### WRITTEN REQUEST
Leave out the images and repeat the listing below without a single change.

### INFORMATION PROVIDED
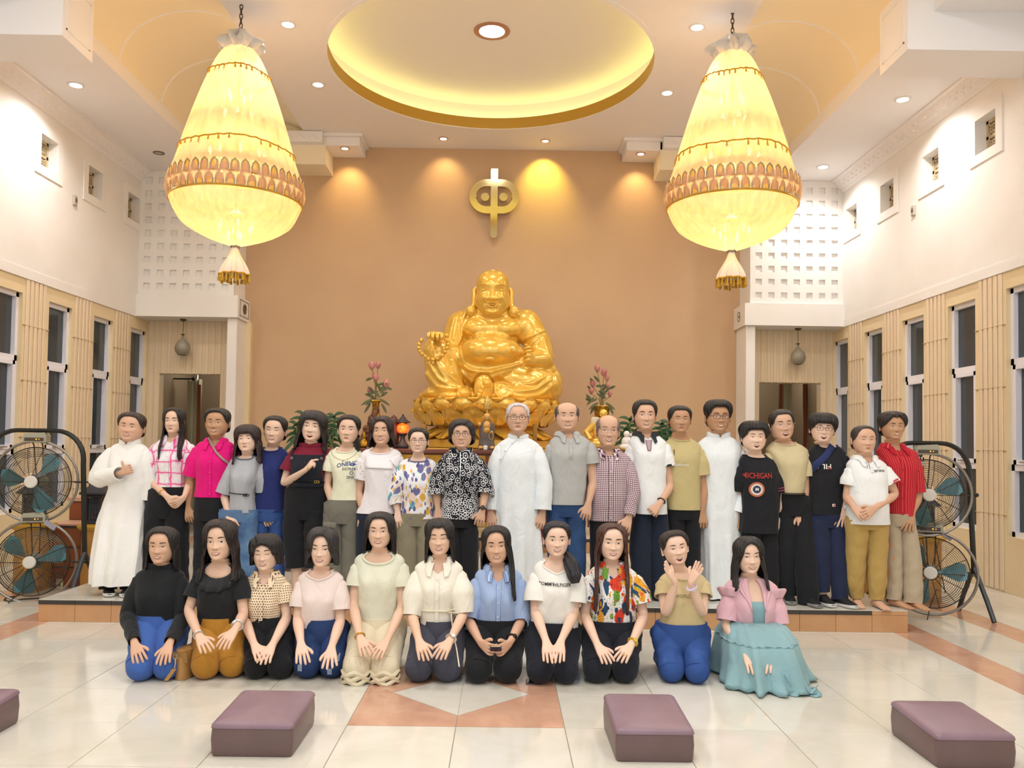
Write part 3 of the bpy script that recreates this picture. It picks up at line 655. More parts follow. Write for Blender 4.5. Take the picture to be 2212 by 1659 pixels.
    while z < 6.78:
        b = MB(); u = Vector((1, 0, 0)) if i % 2 else Vector((0, 1, 0))
        b.tube([Vector((cx, Y, z+.035))+u*(.017*math.cos(2*PI*j/12))+Vector((0, 0, .036*math.sin(2*PI*j/12))) for j in range(12)], .0065, 5, closed=True); part('chain_link', b, M_CHAIN, t); z += .056; i += 1
chandelier(519, 109, 508, 528, 'cloth-covered chandelier on the thumbs-up woman\'s side, over the left vault', 0)
chandelier(1582, 119, 1580, 545, 'cloth-covered chandelier above the boy in black, under the right vault', 10)
# ---- brass emblem on the wall
M_BRASS = mk('polished_brass', '#e0d3a0', .1, metal=1.0)
q = P(1067.6, 425.6, 14.0); k = mpp(14.0); em = root('wall_emblem', (q.x, 14.08, q.z-.7), 'polished brass emblem, barred oval ring with two discs, on the brown wall', 'emblem')
def stadium(hw, hh, n=16):
    r = hh; pts = []
    for i in range(n+1): a = -PI/2+PI*i/n; pts.append((hw-r+r*math.cos(a), r*math.sin(a)))
    for i in range(n+1): a = PI/2+PI*i/n; pts.append((-hw+r+r*math.cos(a), r*math.sin(a)))
    return pts
def ring_ext(mb, o, i, y0, y1, c):
    f = lambda p, y: (c[0]+p[0], y, c[1]+p[1])
    mb.grid([[f(p, y0) for p in o], [f(p, y1) for p in o], [f(p, y1) for p in i], [f(p, y0) for p in i]], cu=True, cv=True)
b = MB(); ring_ext(b, stadium(54*k, 37.5*k), stadium(39.5*k, 22*k), 13.96, 14.0, (q.x, q.z)); part('oval_ring', b, M_BRASS, em, sharp=30)
b = MB(); w = 7.5*k; zt, zb = P(1068, 367, 14).z, P(1067, 516, 14).z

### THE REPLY
Write part 3 of the bpy script that recreates this picture. It picks up at line 655. More parts follow. Write for Blender 4.5. Take the picture to be 2212 by 1659 pixels.
    while z < 6.78:
        b = MB(); u = Vector((1, 0, 0)) if i % 2 else Vector((0, 1, 0))
        b.tube([Vector((cx, Y, z+.035))+u*(.017*math.cos(2*PI*j/12))+Vector((0, 0, .036*math.sin(2*PI*j/12))) for j in range(12)], .0065, 5, closed=True); part('chain_link', b, M_CHAIN, t); z += .056; i += 1
chandelier(519, 109, 508, 528, 'cloth-covered chandelier on the thumbs-up woman\'s side, over the left vault', 0)
chandelier(1582, 119, 1580, 545, 'cloth-covered chandelier above the boy in black, under the right vault', 10)
# ---- brass emblem on the wall
M_BRASS = mk('polished_brass', '#e0d3a0', .1, metal=1.0)
q = P(1067.6, 425.6, 14.0); k = mpp(14.0); em = root('wall_emblem', (q.x, 14.08, q.z-.7), 'polished brass emblem, barred oval ring with two discs, on the brown wall', 'emblem')
def stadium(hw, hh, n=16):
    r = hh; pts = []
    for i in range(n+1): a = -PI/2+PI*i/n; pts.append((hw-r+r*math.cos(a), r*math.sin(a)))
    for i in range(n+1): a = PI/2+PI*i/n; pts.append((-hw+r+r*math.cos(a), r*math.sin(a)))
    return pts
def ring_ext(mb, o, i, y0, y1, c):
    f = lambda p, y: (c[0]+p[0], y, c[1]+p[1])
    mb.grid([[f(p, y0) for p in o], [f(p, y1) for p in o], [f(p, y1) for p in i], [f(p, y0) for p in i]], cu=True, cv=True)
b = MB(); ring_ext(b, stadium(54*k, 37.5*k), stadium(39.5*k, 22*k), 13.96, 14.0, (q.x, q.z)); part('oval_ring', b, M_BRASS, em, sharp=30)
b = MB(); w = 7.5*k; zt, zb = P(1068, 367, 14).z, P(1067, 516, 14).z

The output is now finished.